Scene script records:
-- Start --

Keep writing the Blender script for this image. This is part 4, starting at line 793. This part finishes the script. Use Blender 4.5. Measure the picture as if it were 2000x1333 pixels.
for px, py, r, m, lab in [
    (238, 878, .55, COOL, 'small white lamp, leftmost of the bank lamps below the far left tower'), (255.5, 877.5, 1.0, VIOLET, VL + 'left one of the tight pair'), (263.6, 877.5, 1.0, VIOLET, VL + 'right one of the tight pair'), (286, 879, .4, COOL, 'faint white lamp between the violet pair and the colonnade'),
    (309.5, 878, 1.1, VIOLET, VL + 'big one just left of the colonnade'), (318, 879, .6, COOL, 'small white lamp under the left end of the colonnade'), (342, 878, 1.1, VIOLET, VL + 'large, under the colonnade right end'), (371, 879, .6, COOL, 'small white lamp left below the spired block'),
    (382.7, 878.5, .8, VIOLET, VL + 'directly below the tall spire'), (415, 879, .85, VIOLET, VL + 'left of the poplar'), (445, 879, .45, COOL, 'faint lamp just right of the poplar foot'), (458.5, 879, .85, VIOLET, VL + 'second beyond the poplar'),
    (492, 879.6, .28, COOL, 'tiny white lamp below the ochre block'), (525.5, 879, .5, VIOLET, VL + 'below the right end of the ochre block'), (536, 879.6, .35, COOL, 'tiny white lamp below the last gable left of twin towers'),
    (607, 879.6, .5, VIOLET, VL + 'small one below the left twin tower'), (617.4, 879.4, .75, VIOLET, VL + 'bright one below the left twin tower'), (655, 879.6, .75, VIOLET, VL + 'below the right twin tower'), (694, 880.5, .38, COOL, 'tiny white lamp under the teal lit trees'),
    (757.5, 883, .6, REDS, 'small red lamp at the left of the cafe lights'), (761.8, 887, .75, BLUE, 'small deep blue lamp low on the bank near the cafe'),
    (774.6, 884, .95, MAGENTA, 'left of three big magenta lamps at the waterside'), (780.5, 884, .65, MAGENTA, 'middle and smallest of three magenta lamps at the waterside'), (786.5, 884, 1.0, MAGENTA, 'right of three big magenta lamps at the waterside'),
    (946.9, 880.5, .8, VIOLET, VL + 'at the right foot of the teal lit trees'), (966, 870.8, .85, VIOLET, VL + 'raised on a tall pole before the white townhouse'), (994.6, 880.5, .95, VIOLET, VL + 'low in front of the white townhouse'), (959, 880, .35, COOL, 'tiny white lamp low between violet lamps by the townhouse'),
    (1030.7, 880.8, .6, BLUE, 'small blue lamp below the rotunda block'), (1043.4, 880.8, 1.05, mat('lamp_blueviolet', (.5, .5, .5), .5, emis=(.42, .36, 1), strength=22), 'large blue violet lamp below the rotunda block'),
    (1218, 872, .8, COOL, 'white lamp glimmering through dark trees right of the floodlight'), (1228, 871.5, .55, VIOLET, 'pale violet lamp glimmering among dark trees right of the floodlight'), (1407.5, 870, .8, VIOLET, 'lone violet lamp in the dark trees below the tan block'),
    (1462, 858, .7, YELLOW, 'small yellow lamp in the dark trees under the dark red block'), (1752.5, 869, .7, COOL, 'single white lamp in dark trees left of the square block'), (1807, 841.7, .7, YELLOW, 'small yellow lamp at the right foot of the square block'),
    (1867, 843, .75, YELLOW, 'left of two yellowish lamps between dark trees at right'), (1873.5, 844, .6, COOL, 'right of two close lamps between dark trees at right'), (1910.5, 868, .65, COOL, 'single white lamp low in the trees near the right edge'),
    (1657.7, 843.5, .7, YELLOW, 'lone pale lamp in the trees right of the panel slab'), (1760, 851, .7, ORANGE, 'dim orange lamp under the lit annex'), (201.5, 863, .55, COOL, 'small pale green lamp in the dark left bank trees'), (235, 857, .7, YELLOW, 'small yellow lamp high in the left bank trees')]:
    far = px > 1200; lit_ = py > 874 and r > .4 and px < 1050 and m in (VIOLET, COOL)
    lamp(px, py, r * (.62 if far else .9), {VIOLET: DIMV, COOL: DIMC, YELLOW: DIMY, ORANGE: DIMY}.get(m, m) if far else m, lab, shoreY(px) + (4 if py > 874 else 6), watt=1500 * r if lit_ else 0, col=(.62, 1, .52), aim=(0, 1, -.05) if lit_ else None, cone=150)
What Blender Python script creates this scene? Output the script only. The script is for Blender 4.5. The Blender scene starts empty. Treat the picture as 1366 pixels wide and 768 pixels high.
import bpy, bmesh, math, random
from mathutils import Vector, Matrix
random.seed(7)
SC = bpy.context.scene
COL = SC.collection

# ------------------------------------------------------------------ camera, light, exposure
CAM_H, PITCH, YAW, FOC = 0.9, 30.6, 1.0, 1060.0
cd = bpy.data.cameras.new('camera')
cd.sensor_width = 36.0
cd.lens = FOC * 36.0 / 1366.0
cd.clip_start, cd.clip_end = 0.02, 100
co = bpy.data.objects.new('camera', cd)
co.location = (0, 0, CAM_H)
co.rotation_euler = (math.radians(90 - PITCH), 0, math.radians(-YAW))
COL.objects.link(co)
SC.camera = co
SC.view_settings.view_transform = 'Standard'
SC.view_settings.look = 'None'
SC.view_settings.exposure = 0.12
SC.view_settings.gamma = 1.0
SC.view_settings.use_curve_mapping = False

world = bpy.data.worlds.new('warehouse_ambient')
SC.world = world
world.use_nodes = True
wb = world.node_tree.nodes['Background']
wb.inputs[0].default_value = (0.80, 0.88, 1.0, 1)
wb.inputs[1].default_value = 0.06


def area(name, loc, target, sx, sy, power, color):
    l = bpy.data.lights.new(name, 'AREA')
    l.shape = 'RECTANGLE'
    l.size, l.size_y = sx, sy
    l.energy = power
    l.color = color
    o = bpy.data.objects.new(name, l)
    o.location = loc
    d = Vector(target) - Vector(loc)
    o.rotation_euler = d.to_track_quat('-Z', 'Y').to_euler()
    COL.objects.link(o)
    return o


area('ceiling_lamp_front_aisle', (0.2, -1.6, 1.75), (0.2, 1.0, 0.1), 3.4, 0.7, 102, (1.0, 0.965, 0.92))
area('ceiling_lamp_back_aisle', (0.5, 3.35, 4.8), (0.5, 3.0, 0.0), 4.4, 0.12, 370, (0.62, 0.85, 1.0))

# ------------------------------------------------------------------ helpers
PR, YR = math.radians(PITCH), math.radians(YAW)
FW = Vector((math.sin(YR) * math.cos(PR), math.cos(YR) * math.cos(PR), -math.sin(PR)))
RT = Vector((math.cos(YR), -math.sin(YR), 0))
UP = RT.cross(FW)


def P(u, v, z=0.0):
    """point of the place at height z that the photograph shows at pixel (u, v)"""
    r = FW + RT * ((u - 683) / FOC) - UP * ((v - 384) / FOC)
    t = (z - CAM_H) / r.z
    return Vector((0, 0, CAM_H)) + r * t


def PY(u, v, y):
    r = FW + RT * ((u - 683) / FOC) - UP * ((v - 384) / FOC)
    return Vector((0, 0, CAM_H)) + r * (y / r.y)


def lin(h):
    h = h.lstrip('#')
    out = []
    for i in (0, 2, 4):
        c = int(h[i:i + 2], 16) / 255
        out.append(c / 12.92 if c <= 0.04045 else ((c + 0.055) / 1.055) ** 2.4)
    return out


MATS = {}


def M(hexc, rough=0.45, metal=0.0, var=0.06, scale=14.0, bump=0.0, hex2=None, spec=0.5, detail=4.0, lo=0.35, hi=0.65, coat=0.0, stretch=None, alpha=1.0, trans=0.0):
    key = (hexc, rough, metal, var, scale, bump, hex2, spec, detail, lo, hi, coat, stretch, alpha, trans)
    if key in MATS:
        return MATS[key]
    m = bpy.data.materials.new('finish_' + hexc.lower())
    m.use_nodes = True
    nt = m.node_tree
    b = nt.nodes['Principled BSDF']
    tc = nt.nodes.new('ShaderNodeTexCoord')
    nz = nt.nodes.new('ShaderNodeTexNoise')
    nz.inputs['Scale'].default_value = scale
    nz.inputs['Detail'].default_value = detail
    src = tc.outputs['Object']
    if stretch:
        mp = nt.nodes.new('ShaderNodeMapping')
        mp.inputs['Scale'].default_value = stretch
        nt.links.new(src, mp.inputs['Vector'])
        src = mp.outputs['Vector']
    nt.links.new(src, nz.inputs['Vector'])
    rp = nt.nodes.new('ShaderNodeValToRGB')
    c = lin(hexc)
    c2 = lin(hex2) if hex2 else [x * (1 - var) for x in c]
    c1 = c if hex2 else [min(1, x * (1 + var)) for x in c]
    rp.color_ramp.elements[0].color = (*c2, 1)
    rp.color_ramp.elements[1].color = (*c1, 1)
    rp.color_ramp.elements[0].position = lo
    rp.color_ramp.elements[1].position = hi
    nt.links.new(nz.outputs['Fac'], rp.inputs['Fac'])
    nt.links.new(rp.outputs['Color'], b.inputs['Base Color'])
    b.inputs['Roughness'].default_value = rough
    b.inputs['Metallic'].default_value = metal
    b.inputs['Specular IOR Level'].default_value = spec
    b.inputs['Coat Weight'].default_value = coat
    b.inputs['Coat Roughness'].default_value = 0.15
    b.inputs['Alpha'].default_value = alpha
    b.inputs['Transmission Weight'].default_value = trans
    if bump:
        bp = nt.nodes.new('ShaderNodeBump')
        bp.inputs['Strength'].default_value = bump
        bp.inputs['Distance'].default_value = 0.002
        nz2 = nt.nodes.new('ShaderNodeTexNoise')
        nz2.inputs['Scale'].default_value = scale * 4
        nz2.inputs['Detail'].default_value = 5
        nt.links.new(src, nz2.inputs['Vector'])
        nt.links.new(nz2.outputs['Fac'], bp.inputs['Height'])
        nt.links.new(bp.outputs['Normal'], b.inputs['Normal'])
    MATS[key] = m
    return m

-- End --

EXERCISE: Nothing but the lines from the one with "What Blender Python" through the one with "wb.inputs[1].default_value = 0.06" should be retyped; include both and keep them exact.

RESPONSE BELOW:
What Blender Python script creates this scene? Output the script only. The script is for Blender 4.5. The Blender scene starts empty. Treat the picture as 1366 pixels wide and 768 pixels high.
import bpy, bmesh, math, random
from mathutils import Vector, Matrix
random.seed(7)
SC = bpy.context.scene
COL = SC.collection

# ------------------------------------------------------------------ camera, light, exposure
CAM_H, PITCH, YAW, FOC = 0.9, 30.6, 1.0, 1060.0
cd = bpy.data.cameras.new('camera')
cd.sensor_width = 36.0
cd.lens = FOC * 36.0 / 1366.0
cd.clip_start, cd.clip_end = 0.02, 100
co = bpy.data.objects.new('camera', cd)
co.location = (0, 0, CAM_H)
co.rotation_euler = (math.radians(90 - PITCH), 0, math.radians(-YAW))
COL.objects.link(co)
SC.camera = co
SC.view_settings.view_transform = 'Standard'
SC.view_settings.look = 'None'
SC.view_settings.exposure = 0.12
SC.view_settings.gamma = 1.0
SC.view_settings.use_curve_mapping = False

world = bpy.data.worlds.new('warehouse_ambient')
SC.world = world
world.use_nodes = True
wb = world.node_tree.nodes['Background']
wb.inputs[0].default_value = (0.80, 0.88, 1.0, 1)
wb.inputs[1].default_value = 0.06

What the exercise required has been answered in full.